STATED TASK
Using the data below, output the first line and every line after it up to and including the line containing "tag(obj('call_cord', bm, M['cablewhite']), 'thin", exactly as written and with nothing added.

Records

★ ★ ★ ★ ★

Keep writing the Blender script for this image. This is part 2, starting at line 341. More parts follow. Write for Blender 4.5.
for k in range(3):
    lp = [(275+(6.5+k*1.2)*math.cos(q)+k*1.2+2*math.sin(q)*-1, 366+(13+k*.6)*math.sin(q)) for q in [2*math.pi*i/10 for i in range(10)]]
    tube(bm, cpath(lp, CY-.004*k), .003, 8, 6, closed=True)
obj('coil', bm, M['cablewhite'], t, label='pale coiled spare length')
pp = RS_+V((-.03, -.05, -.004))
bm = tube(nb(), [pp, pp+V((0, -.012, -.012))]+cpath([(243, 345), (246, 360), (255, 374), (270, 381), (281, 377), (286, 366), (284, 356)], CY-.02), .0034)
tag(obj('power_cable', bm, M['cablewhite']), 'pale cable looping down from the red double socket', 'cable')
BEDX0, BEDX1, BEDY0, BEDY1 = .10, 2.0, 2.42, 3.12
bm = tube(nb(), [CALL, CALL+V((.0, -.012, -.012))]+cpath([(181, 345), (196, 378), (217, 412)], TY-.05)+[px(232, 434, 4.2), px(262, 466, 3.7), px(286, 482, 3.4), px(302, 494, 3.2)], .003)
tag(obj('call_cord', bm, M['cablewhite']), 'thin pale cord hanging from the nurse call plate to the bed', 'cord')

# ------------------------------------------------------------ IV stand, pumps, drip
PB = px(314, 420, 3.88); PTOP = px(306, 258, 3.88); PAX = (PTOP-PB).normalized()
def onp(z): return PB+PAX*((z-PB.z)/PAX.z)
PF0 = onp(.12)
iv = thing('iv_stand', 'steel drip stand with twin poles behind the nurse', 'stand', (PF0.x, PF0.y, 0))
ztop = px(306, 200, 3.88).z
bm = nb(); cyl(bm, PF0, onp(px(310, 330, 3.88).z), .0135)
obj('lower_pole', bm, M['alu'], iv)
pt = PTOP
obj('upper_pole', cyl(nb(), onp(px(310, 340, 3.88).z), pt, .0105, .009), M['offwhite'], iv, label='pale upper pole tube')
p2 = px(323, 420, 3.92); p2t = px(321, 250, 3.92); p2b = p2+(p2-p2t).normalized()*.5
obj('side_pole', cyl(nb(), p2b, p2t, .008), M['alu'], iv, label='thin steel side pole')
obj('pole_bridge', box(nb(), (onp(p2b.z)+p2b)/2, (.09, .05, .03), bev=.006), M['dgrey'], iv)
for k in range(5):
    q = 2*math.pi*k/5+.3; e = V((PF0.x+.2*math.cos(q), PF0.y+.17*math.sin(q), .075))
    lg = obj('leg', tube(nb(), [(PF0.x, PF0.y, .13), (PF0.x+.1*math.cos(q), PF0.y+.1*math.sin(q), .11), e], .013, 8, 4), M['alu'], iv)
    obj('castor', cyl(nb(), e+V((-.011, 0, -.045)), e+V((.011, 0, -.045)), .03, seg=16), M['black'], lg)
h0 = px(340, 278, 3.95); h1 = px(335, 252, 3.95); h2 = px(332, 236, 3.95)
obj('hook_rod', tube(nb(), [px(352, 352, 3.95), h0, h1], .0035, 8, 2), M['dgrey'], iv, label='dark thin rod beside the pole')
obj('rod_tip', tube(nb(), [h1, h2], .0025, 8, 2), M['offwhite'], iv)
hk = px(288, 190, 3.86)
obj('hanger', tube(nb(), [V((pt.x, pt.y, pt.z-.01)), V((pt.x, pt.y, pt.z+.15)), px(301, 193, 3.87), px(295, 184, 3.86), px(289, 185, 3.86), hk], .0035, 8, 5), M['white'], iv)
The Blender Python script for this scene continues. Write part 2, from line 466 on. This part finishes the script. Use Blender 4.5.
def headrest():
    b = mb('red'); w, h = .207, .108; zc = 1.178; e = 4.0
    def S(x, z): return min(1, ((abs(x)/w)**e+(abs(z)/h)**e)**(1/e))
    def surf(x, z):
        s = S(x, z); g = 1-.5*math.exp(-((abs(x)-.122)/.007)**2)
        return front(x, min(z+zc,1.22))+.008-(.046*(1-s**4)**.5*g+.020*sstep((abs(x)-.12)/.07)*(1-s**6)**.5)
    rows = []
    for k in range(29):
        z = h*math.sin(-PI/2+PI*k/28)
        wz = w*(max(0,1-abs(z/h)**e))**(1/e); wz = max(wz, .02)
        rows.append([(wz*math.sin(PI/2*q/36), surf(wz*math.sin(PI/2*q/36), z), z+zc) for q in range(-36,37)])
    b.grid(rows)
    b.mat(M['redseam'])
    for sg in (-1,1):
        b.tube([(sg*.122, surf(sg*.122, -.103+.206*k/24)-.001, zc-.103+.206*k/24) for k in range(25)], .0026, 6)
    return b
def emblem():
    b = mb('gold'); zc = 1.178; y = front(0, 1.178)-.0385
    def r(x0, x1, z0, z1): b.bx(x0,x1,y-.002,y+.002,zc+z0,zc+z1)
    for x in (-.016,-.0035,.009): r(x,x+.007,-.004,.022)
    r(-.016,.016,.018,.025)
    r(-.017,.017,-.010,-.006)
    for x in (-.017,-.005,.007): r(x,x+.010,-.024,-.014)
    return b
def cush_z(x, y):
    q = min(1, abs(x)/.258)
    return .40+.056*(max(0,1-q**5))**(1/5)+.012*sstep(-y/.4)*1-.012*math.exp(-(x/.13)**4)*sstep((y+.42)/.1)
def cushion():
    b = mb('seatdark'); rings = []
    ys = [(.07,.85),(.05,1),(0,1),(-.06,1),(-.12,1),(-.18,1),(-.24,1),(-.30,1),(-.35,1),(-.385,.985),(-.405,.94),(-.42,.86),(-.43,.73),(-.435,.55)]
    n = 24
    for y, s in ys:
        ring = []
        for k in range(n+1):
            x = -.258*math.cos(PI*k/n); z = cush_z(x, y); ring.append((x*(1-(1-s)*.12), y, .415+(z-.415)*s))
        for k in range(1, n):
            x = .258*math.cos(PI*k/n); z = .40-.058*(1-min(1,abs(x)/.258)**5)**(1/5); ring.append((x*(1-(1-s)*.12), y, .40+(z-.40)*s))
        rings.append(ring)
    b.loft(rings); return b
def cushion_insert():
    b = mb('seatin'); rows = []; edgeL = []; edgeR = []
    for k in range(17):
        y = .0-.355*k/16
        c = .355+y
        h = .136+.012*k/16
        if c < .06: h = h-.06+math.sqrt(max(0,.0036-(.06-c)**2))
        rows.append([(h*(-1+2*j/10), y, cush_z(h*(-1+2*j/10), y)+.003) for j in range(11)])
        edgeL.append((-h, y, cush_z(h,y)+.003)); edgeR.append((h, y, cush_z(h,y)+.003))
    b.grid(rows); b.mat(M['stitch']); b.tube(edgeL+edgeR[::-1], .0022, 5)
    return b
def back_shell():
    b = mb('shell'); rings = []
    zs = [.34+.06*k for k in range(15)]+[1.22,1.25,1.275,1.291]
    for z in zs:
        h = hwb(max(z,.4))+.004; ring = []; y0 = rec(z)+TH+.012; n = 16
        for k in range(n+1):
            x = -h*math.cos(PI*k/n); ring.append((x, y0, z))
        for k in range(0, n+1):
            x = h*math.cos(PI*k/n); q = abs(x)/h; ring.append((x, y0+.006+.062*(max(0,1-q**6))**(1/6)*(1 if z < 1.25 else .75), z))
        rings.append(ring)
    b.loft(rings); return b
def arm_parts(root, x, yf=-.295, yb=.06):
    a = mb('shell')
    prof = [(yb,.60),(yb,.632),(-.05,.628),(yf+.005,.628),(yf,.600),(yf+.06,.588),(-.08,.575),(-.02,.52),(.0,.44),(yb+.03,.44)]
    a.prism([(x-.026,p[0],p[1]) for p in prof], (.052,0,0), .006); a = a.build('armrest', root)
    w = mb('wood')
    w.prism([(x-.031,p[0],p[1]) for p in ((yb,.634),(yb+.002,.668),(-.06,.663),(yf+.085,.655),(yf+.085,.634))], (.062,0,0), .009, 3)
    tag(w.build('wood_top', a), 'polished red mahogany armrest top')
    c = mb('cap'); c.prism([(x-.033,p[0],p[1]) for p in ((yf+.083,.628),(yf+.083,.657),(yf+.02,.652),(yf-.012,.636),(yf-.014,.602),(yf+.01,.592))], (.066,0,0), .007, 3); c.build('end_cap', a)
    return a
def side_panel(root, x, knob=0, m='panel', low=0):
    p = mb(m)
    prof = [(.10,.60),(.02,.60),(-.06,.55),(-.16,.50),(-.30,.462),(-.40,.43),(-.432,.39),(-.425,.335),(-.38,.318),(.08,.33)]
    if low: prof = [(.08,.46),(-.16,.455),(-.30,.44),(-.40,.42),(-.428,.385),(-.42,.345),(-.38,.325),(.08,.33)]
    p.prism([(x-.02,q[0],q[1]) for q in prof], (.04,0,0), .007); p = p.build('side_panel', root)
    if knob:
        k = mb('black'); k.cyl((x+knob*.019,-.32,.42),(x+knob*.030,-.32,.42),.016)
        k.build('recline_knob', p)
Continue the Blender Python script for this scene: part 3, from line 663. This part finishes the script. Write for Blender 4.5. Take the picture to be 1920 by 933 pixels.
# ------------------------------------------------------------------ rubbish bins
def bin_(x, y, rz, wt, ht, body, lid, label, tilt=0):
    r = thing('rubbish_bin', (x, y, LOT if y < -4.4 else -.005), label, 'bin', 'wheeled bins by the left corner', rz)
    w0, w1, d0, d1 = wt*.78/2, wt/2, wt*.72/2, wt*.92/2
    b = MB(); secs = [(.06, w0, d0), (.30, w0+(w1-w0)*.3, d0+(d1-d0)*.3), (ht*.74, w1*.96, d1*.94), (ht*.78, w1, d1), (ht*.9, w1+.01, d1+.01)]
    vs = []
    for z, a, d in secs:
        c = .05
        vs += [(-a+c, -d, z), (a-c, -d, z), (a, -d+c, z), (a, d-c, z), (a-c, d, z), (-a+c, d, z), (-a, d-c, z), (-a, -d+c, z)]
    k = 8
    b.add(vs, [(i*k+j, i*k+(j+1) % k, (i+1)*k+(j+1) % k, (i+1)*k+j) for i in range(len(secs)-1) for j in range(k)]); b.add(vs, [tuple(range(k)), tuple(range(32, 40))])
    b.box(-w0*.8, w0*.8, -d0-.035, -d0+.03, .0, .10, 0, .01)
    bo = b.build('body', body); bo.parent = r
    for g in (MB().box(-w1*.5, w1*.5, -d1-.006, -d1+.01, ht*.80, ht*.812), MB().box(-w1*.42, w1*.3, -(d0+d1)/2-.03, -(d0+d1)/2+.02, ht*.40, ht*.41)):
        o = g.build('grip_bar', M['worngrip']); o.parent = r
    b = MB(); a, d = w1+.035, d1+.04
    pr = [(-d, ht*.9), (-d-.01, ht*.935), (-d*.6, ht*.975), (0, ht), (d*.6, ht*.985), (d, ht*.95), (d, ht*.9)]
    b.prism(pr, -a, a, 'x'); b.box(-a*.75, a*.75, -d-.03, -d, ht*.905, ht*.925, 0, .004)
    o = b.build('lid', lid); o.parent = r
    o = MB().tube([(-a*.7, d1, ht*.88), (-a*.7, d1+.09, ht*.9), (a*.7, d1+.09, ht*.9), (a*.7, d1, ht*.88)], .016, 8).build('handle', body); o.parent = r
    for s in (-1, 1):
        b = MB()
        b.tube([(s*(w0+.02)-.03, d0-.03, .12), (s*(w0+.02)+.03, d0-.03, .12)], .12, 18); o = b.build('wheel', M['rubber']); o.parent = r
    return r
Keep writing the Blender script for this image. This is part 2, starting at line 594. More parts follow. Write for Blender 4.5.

★ ★ ★ ★ ★

FINISHED EXERCISE
Keep writing the Blender script for this image. This is part 2, starting at line 341. More parts follow. Write for Blender 4.5.
for k in range(3):
    lp = [(275+(6.5+k*1.2)*math.cos(q)+k*1.2+2*math.sin(q)*-1, 366+(13+k*.6)*math.sin(q)) for q in [2*math.pi*i/10 for i in range(10)]]
    tube(bm, cpath(lp, CY-.004*k), .003, 8, 6, closed=True)
obj('coil', bm, M['cablewhite'], t, label='pale coiled spare length')
pp = RS_+V((-.03, -.05, -.004))
bm = tube(nb(), [pp, pp+V((0, -.012, -.012))]+cpath([(243, 345), (246, 360), (255, 374), (270, 381), (281, 377), (286, 366), (284, 356)], CY-.02), .0034)
tag(obj('power_cable', bm, M['cablewhite']), 'pale cable looping down from the red double socket', 'cable')
BEDX0, BEDX1, BEDY0, BEDY1 = .10, 2.0, 2.42, 3.12
bm = tube(nb(), [CALL, CALL+V((.0, -.012, -.012))]+cpath([(181, 345), (196, 378), (217, 412)], TY-.05)+[px(232, 434, 4.2), px(262, 466, 3.7), px(286, 482, 3.4), px(302, 494, 3.2)], .003)
tag(obj('call_cord', bm, M['cablewhite']), 'thin pale cord hanging from the nurse call plate to the bed', 'cord')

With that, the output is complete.